Reply To: Getting Playlist in 1586

#11716
rpedde
Participant

@peterr wrote:

I installed svn-1586 on an NSLU2. Overwriting a previous installation of mt-daapd 2.4 which used it’s own database instead of sqlite. After rewriting smart.html and smart.js so that I could batch import smart playlists, I created a small smart playlist covering only 286 albums for 3268 tracks. My previous smart playlist for this library under 2.4 consisted of 436 (by album and by composer) items.

With 1586, it takes at least 5 times as long to refresh iTunes with the network server music list with this smaller playlist. This is not too much a problem as once you log in via iTunes, the playlist stays. but I use a cgi perl script to support three different libraries and switching between libraries is a pain now as one library has 768 item smart playlist and I have to wait nearly forever! Really what is the advantage of sqlite vs the much faster old way?
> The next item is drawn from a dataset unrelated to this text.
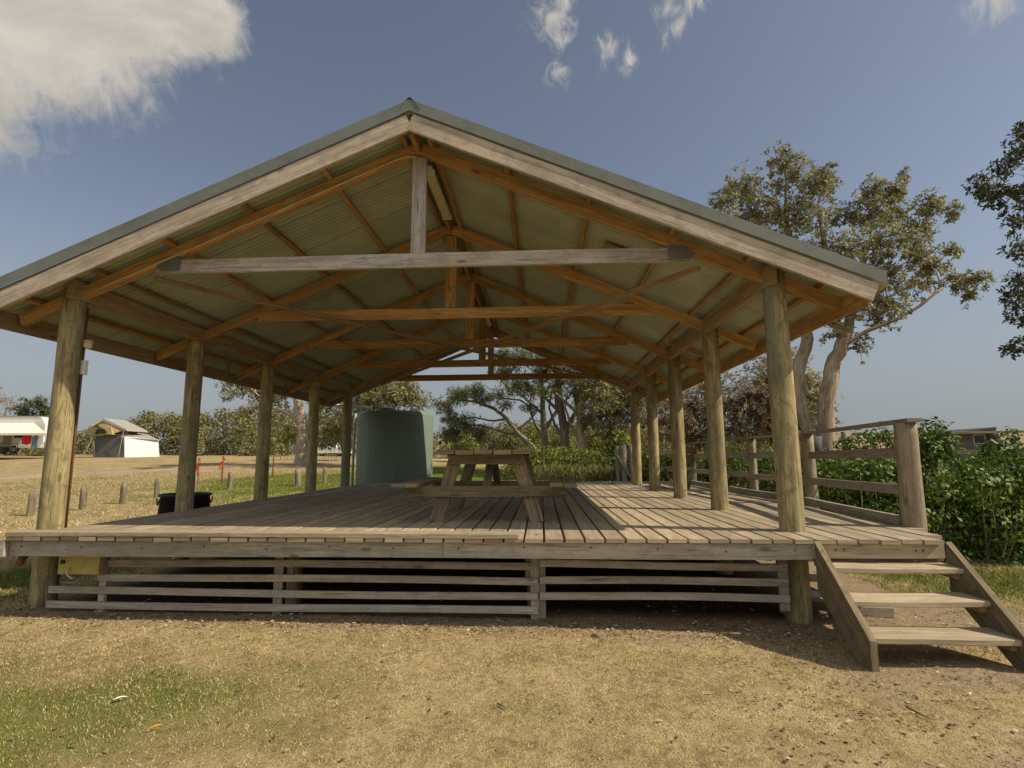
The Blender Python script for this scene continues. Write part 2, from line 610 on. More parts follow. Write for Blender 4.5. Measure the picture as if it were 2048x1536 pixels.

Access to the underlying database is the big thing. Playlist stuff is going to (soon) get moved back out of the database for performance reasons, and to be able to do interesting things that are hard (impossible?) to do with SQL, so that will help a lot.

Also, after the playlists are done, then I’ll finish up the db abstraction and re-implement a gdbm backend for performance on low-memory devices.

I hope that once the playlist stuff is done, the sqlite backend will run as fast as the old gdbm backend did. Mostly the payoffs of the sqlite backend run more to larger memory devices, and the ability to manage the database with a sql client, via a php page, etc.

Lately, though, I’ve been more targeting architecture changes and not performance. Soon I’ll start tackling performance again.

I know I should have released a new stable before this, so it’s hard not to run nightlies because of the feature improvements, but remember this is dev code, and doesn’t necessarily even *work*, much less work fast. I am aware of the speed issues, though, and I’m going to be tackling them soon. I don’t want to release another stable until I get the gdbm backend back in, particularly for the NSLU2. That’s whats really holding back a new stable.

If you have ideas on that front, I’ll take them, but remember that is is a one-man band, and sometimes I move slower than people might like.